TASK INSTRUCTIONS
Copy the lines that follow, keeping every character the same.
Start of SOURCE MATERIAL
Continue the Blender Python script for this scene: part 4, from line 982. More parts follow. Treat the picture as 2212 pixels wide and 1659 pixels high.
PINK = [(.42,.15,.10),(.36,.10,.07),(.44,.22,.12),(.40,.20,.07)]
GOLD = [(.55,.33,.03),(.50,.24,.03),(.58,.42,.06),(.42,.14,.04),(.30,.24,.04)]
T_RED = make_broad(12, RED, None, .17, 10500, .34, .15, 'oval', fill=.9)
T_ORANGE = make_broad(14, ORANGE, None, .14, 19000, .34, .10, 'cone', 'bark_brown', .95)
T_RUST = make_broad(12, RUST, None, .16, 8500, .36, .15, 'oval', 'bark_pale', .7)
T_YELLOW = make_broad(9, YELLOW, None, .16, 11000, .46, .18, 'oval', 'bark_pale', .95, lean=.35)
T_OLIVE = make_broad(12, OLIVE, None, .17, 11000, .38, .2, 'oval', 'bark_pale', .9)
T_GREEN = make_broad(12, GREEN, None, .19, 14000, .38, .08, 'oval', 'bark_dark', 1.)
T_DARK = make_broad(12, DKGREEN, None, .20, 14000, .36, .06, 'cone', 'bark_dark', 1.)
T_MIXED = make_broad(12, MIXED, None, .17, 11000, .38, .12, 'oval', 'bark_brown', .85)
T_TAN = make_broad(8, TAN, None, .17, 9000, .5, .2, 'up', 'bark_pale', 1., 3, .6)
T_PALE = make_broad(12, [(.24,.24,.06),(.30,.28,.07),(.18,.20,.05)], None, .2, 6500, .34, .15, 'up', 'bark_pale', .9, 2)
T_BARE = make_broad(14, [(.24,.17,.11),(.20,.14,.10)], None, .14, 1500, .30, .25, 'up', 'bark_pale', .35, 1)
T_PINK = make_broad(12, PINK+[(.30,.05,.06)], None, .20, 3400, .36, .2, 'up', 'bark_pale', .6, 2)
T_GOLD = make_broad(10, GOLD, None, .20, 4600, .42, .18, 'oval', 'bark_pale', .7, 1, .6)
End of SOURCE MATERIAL
EXERCISE OUTPUT
Continue the Blender Python script for this scene: part 4, from line 982. More parts follow. Treat the picture as 2212 pixels wide and 1659 pixels high.
PINK = [(.42,.15,.10),(.36,.10,.07),(.44,.22,.12),(.40,.20,.07)]
GOLD = [(.55,.33,.03),(.50,.24,.03),(.58,.42,.06),(.42,.14,.04),(.30,.24,.04)]
T_RED = make_broad(12, RED, None, .17, 10500, .34, .15, 'oval', fill=.9)
T_ORANGE = make_broad(14, ORANGE, None, .14, 19000, .34, .10, 'cone', 'bark_brown', .95)
T_RUST = make_broad(12, RUST, None, .16, 8500, .36, .15, 'oval', 'bark_pale', .7)
T_YELLOW = make_broad(9, YELLOW, None, .16, 11000, .46, .18, 'oval', 'bark_pale', .95, lean=.35)
T_OLIVE = make_broad(12, OLIVE, None, .17, 11000, .38, .2, 'oval', 'bark_pale', .9)
T_GREEN = make_broad(12, GREEN, None, .19, 14000, .38, .08, 'oval', 'bark_dark', 1.)
T_DARK = make_broad(12, DKGREEN, None, .20, 14000, .36, .06, 'cone', 'bark_dark', 1.)
T_MIXED = make_broad(12, MIXED, None, .17, 11000, .38, .12, 'oval', 'bark_brown', .85)
T_TAN = make_broad(8, TAN, None, .17, 9000, .5, .2, 'up', 'bark_pale', 1., 3, .6)
T_PALE = make_broad(12, [(.24,.24,.06),(.30,.28,.07),(.18,.20,.05)], None, .2, 6500, .34, .15, 'up', 'bark_pale', .9, 2)
T_BARE = make_broad(14, [(.24,.17,.11),(.20,.14,.10)], None, .14, 1500, .30, .25, 'up', 'bark_pale', .35, 1)
T_PINK = make_broad(12, PINK+[(.30,.05,.06)], None, .20, 3400, .36, .2, 'up', 'bark_pale', .6, 2)
T_GOLD = make_broad(10, GOLD, None, .20, 4600, .42, .18, 'oval', 'bark_pale', .7, 1, .6)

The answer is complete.